Public lecture by Marianne Sághy: Pagans and Christians in the Late Roman Empire: The Fall of a Master Narrative?

Date: 
January 16, 2013 - 18:00 - 19:30
Building: 
Nador u. 9, Faculty Tower
Room: 
409
Event type: 
Lecture
Event audience: 
Open to the Public

This public lecture is held in the framework of the Faculty Research Seminar and OTKA Saints Colloquia Series.

In the past two centuries, from the Enlightenment to the Cold War, the master narrative of the Fall of Rome in European historiography was the struggle between paganism and Christianity, recycling a Eusebian interpretation of history. Few historians would subscribe to this narrative today. This “conflict-model” has been replaced in the past fifty years by a ‘multicultural assimilation, acculturation and integration” paradigm. Clearly, these narratives reveal more about the mentalité of the age in which they were formulated than about late antiquity. On the 1700th anniversary of the Edict of Milan, however, it is fitting to review important changes in the interpretation of the relationship between pagans and Christians, as these interpretations influence our perception and understanding of past and present religious and political conflict. In the post-Cold War post-modern culture, the post-Roman history of the West acquires a sudden relevance.

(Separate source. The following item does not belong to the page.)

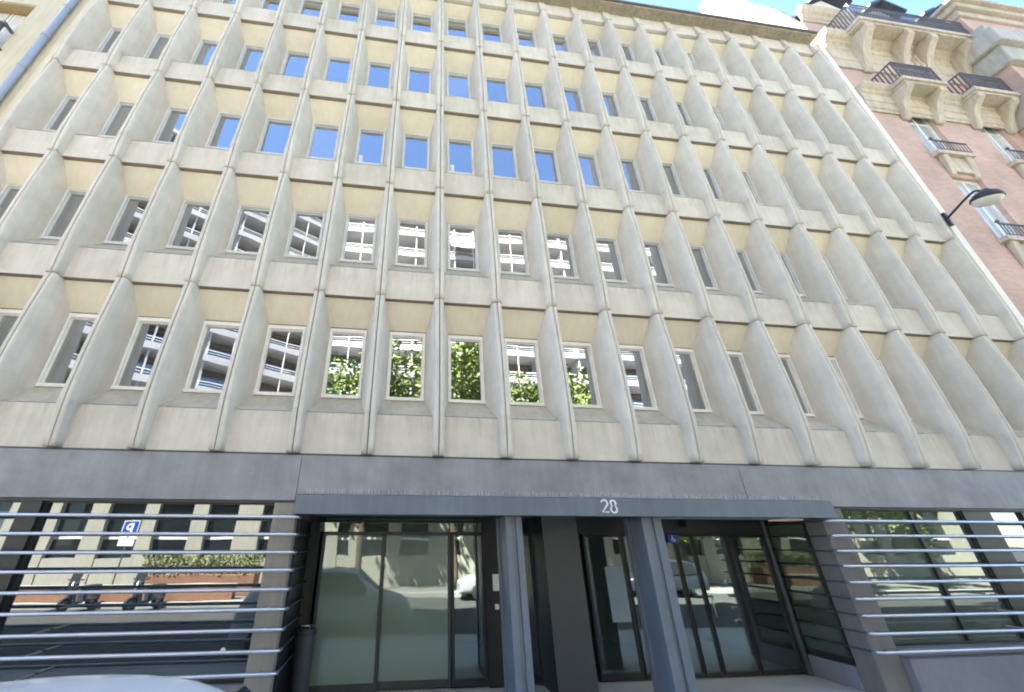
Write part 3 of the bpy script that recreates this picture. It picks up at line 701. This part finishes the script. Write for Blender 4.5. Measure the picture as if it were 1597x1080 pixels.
def tree(x, y, H, R, label, seed):
    rnd = random.Random(seed)
    t = thing('street_tree', label, 'tree', (x, y, .05), 'trees along the opposite pavement')
    mb = MB(); base = H-1.7*R
    mb.tube([(0,0,0),(.05,.02,.5),(.0,.05,base*.6),(.1,0,base),(.0,.0,base+R*.8)], [.24,.18,.15,.13,.05], 10)
    for i in range(7):
        a = rnd.uniform(0, 2*PI); l = R*rnd.uniform(.6,.95); zb = base+rnd.uniform(-.6, R*.5)
        mb.tube([(0,0,zb),(math.cos(a)*l*.5, math.sin(a)*l*.5, zb+l*.4),(math.cos(a)*l, math.sin(a)*l, zb+l*.75)], [.08,.05,.02], 6)
    mb.build('trunk', M['bark'], t)
    cl = [(Vector((rnd.gauss(0,.45)*R, rnd.gauss(0,.45)*R, base+R*.75+rnd.gauss(0,.42)*R)), rnd.uniform(.28,.5)*R) for _ in range(26)]
    lf = MB()
    for _ in range(6500):
        c, r = rnd.choice(cl); d = Vector((rnd.gauss(0,1), rnd.gauss(0,1), rnd.gauss(0,1))).normalized()
        p = c + d*r*(rnd.random()**.4); s_ = rnd.uniform(.10, .19)
        u = Vector((rnd.gauss(0,1), rnd.gauss(0,1), rnd.gauss(0,.6))).normalized(); w = u.cross(Vector((rnd.gauss(0,1), rnd.gauss(0,1), rnd.gauss(0,1)))).normalized()
        lf.poly([p-u*s_, p+w*s_*.55, p+u*s_, p-w*s_*.55])
    me = bpy.data.meshes.new('crown'); me.from_pydata(lf.v, [], lf.f); me.materials.append(M['leaf']); me.update()
    link('crown', me, t)
tree(-2.2, -13.4, 12.0, 3.0, 'rounded green tree mirrored in the first-floor windows above the left end of the canopy', 1)
tree(2.6, -13.6, 12.8, 3.2, 'tallest green tree mirrored in the first-floor windows above the middle of the canopy', 2)
tree(8.2, -13.3, 11.8, 2.9, 'green tree mirrored in the first-floor windows above the house number', 3)
tree(22.5, -13.5, 6.2, 2.1, 'low bushy tree mirrored in the left pane of the railed window right of the entrance', 4)
tree(28.0, -13.5, 6.8, 2.3, 'low bushy tree mirrored in the right pane of the railed window right of the entrance', 5)
tree(15.5, -13.7, 7.4, 2.3, 'low bushy tree mirrored in the hall glass right of the entrance columns', 6)
hg = thing('hedge_planter', 'terracotta planter of clipped pale hedge mirrored in the left street window', 'planter', (-9.0, -14.5, .05))
MB().box(-2.4, 2.4, -.45, .45, 0, .85).build('trough', M['planter'], hg, bevel=.03)
hm = MB(); rnd = random.Random(9)
for _ in range(3000):
    p = Vector((rnd.uniform(-2.45, 2.45), rnd.uniform(-.5,.5), rnd.uniform(.8, 1.6))); s_ = rnd.uniform(.04,.09)
    u = Vector((rnd.gauss(0,1), rnd.gauss(0,1), rnd.gauss(0,1))).normalized(); w = u.cross(Vector((rnd.gauss(0,1), rnd.gauss(0,1), .3))).normalized()
    hm.poly([p-u*s_, p+w*s_*.6, p+u*s_, p-w*s_*.6])
me = bpy.data.meshes.new('hedge'); me.from_pydata(hm.v, [], hm.f); me.materials.append(M['hedge']); link('hedge', me, hg)
ps = thing('parking_sign', 'blue square parking sign on a pole mirrored in the left street window', 'sign', (-12.6, -14.6, .05))
MB().tube([(0,0,0),(0,0,3.2)], .03, 10).build('pole', M['iron'], ps)
MB().box(-.33, .33, .032, .05, 2.35, 3.02).box(-.30,.30,.051,.053,2.38,2.99).build('sign_plate', [M['white']], ps)
MB().box(-.29, .29, .0535, .058, 2.39, 2.98).build('sign_face', M['sign_blue'], ps)
lt = MB()   # the letter P, facing the office (+y), so x runs mirrored
lt.box(.03,.12,.0585,.064,2.46,2.9)
def dl(pts):
    mb2 = MB(); digit(mb2, pts, .042, 0); 
    for f_ in mb2.f: lt.poly([(mb2.v[i][0], .0585+mb2.v[i][1]*.4, mb2.v[i][2]) for i in f_])
dl([(.05, 2.86)] + arc(-.03, 2.76, .10, .10, 90, 270, 10) + [(.05, 2.66)])
lt.build('letter', M['white'], ps)
MB().box(-.33, .33, .032, .045, 1.95, 2.28).build('time_plate', M['white'], ps)

def car(x, y, rotz, paint, label, tall=1.0):
    c = thing('parked_car', label, 'car', (x, y, -.14), 'cars parked along the kerbs', rotz)
    c.scale.z = tall
    # stations along the length: x, z of belt, z of roof, half width at belt, half width of the roof
    st = [(-2.05,.62,.66,.62,.55),(-1.98,.86,.93,.78,.66),(-1.80,.93,1.18,.84,.66),(-1.45,.95,1.46,.87,.64),(-.7,.95,1.575,.88,.64),(.1,.95,1.59,.88,.63),(.55,.945,1.50,.88,.62),(1.0,.94,1.16,.87,.66),(1.22,.93,.985,.86,.72),(1.75,.82,.87,.82,.66),(2.05,.66,.70,.70,.6),(2.12,.52,.55,.62,.5)]
    rows = []
    for sx, zb, zr, wb, wr in st:
        lo = .24
        half = [(0,lo),(wb*.85,lo),(wb*.98,lo+.10),(wb*1.0,(lo+zb)/2),(wb*.985,zb-.02),(wr+ (wb-wr)*.5,(zb+zr)/2+.01),(wr,zr-.03),(wr*.8,zr),(0,zr+.012)]
        rows.append([(sx, w, z) for w, z in half] + [(sx, -w, z) for w, z in half[-2:0:-1]])
    b = MB(); b.grid(rows, 0, True, True); b.poly(rows[0][::-1]); b.poly(rows[-1])
    bo = b.build('body', paint, c); ss = bo.modifiers.new('sub', 'SUBSURF'); ss.levels = ss.render_levels = 2
    def lerp_st(sx):
        for (a, b_) in zip(st, st[1:]):
            if a[0] <= sx <= b_[0]:
                t = (sx-a[0])/(b_[0]-a[0]); return [a[i]+(b_[i]-a[i])*t for i in range(5)]
    for sg in (1,-1):
        g = []
        for i in range(9):
            sx = -1.35+i*(2.15/8); _, zb, zr, wb, wr = lerp_st(sx)
            g.append([(sx, sg*(wr+(wb-wr)*.97+.004), zb+.02), (sx, sg*(wr+(wb-wr)*.5+.016), (zb+zr)/2+.01), (sx, sg*(wr+.022), zr-.09)])
        MB().grid(g).build('side_window', M['car_glass'], c)
    for (xa_, xb_, nm) in ((.56, 1.16, 'windscreen'), (-1.86, -1.5, 'rear_window')):
        g = []
        for i in range(7):
            sx = xa_+(xb_-xa_)*i/6; _, zb, zr, wb, wr = lerp_st(sx)
            off = .012 if nm == 'windscreen' else .016
            g.append([(sx+(off if nm == 'windscreen' else -off), wr*k*.93, zr+.014-.02*abs(k)**3) for k in (-1,-.6,-.2,.2,.6,1)])
        MB().grid(g).build(nm, M['car_glass'], c)
    for wx in (-1.28, 1.32):
        for sg in (1,-1):
            w = MB().lathe((0,0,0), [(.2,-.1),(.30,-.1),(.33,-.06),(.33,.06),(.30,.1),(.2,.1)], 22, axis='y').build('wheel', M['tyre'], c, (wx, sg*.76, .33))
            MB().lathe((0,0,0), [(.0,.085),(.06,.09),(.19,.07),(.21,.098),(.21,-.098),(.19,-.07),(0,-.085)], 18, axis='y').build('rim', M['alloy'], w)
    for sg in (1,-1):
        MB().lathe((0,0,0), [(0,.03),(.07,.02),(.1,-.03)], 14, axis='x').build('headlight', M['lampglass'], c, (2.02, sg*.55, .62))
    return c
car(-2.1, -4.45, 0, M['car_white'], 'white parked car with its roof at the lower left corner before the railed window', 1.03)
car(4.6, -11.5, PI, M['car_grey'], 'silver car parked across the street, mirrored in the entrance glass')
car(12.4, -11.4, PI, M['car_dark'], 'dark blue car parked across the street, mirrored in the glass right of the columns')

def scooter(x, y, rz, label):
    t = thing('scooter', label, 'scooter', (x, y, -.14), 'scooters parked across the street', rz)
    for wx in (-.6, .62):
        w = MB().lathe((0,0,0), [(.15,-.05),(.23,-.06),(.26,0),(.23,.06),(.15,.05)], 18, axis='y').build('wheel', M['tyre'], t, (wx, 0, .26))
        MB().lathe((0,0,0), [(0,.03),(.15,.04),(.15,-.04),(0,-.03)], 14, axis='y').build('rim', M['alloy'], w)
    bd = MB().prism([(-.16,.30),(.16,.30),(.2,.55),(.15,.74),(-.15,.74),(-.2,.55)], -.78, -.05)
    bd.prism([(-.15,.24),(.15,.24),(.15,.34),(-.15,.34)], -.1, .35)
    bd.slab([(.30,.26),(.42,.26),(.56,.98),(.46,1.02)], -.2, .2)
    bd.build('body', M['car_dark'], t, bevel=.04)
    MB().prism([(-.15,.742),(.15,.742),(.13,.83),(-.13,.83)], -.75, .0).build('seat', M['tyre'], t, bevel=.03)
    MB().tube([(.44,-.34,1.06),(.5,-.1,1.04),(.5,.1,1.04),(.44,.34,1.06)], .02, 8).build('handlebar', M['black_steel'], t)
    MB().tube([(.52,0,1.0),(.62,0,.3)], .04, 8).build('fork', M['alloy'], t)
    MB().slab([(.50,1.0),(.53,1.0),(.42,1.42),(.40,1.42)], -.2, .2).build('windshield', M['black_steel'], t)
scooter(-12.1, -11.8, PI/2+.2, 'dark scooter with windshield mirrored low in the left street window, nearer the dark post')
scooter(-9.8, -11.8, PI/2+.35, 'dark scooter with windshield mirrored low in the left street window, nearer the entrance')
lw = thing('planter_wall', 'low orange brick planter wall mirrored low in the left street window', 'planter', (-11, -13.0, .05))
MB().box(-5, 4, -.2, .2, 0, .5).build('wall', M['planter'], lw, bevel=.01)
MB().box(-5.04, 4.04, -.24, .24, .504, .56).build('coping', M['block'], lw, bevel=.01)

# ------------------------------------------------------------------ light, sky, camera
SUN_EL, SUN_AZ = math.radians(59), math.radians(-44)        # azimuth from +y towards +x
sd = Vector((math.sin(SUN_AZ)*math.cos(SUN_EL), math.cos(SUN_AZ)*math.cos(SUN_EL), math.sin(SUN_EL)))
sun = bpy.data.lights.new('sun', 'SUN'); sun.energy = 5.0; sun.angle = math.radians(.53); sun.color = (1, .95, .86)
so = bpy.data.objects.new('sun', sun); COL.objects.link(so); so.location = (0, 0, 60); so.rotation_euler = (-sd).to_track_quat('-Z', 'Y').to_euler()
wd = bpy.data.worlds.new('World'); scn.world = wd; wd.use_nodes = True
nt = wd.node_tree; bg = nt.nodes['Background']; sky = nt.nodes.new('ShaderNodeTexSky'); sky.sky_type = 'NISHITA'; sky.sun_disc = False
sky.sun_elevation = SUN_EL; sky.sun_rotation = SUN_AZ; sky.air_density = 1.0; sky.dust_density = .15; sky.ozone_density = 3.5
bg.inputs['Strength'].default_value = .05
nt.links.new(sky.outputs[0], bg.inputs[0])

W_, H_ = 1597.0, 1080.0
f_px, yaw, pitch, px_ = 625.8, math.radians(7.10), math.radians(26.21), 692.5
cam = bpy.data.cameras.new('camera'); cam.sensor_width = 36; cam.lens = 36*f_px/W_; cam.shift_x = (W_/2-px_)/W_; cam.clip_end = 2000; cam.clip_start = .05
co = bpy.data.objects.new('camera', cam); COL.objects.link(co)
co.location = (-.637*S, -5.74*S, ZA-1.113*S)
R = Vector((math.cos(yaw), -math.sin(yaw), 0)); F = Vector((math.sin(yaw)*math.cos(pitch), math.cos(yaw)*math.cos(pitch), math.sin(pitch))); U = R.cross(F)
co.rotation_euler = Matrix((R, U, -F)).transposed().to_euler()
scn.camera = co
vs = scn.view_settings; vs.view_transform = 'Standard'; vs.look = 'None'; vs.gamma = 1; vs.exposure = 3.75; vs.use_curve_mapping = False
scn.cycles.filter_width = 2.0; scn.cycles.max_bounces = 8; scn.cycles.diffuse_bounces = 4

This lecture unravels the rise and fall of a master narrative in Western historiography. Generations of historians understood the Edict of Tolerance as the beginning of Christian intolerance. It might be then useful to examine who were the ‘pagans’ and in which context the term was used, especially when we face, throughout the fourth century a vigorous revival of the Classics in literature and in art, and a proliferation of ‘crossover’ genres.

Marianne Sághy has been teaching at CEU Medieval Studies Department since 1993. She started as a late medievalist before she converted to late antiquity. Her present research focuses on the convoluted connection between the rise of the bishop, the rise of saints’ cults, and private patronage in late antique Rome. Recently, she organized a conference in Rome on Pagans and Christians in late antique Rome, to be continued in an extended and enlarged version at CEU this March. She was a consultant to BBC4’s new history series Rome: The Eternal City.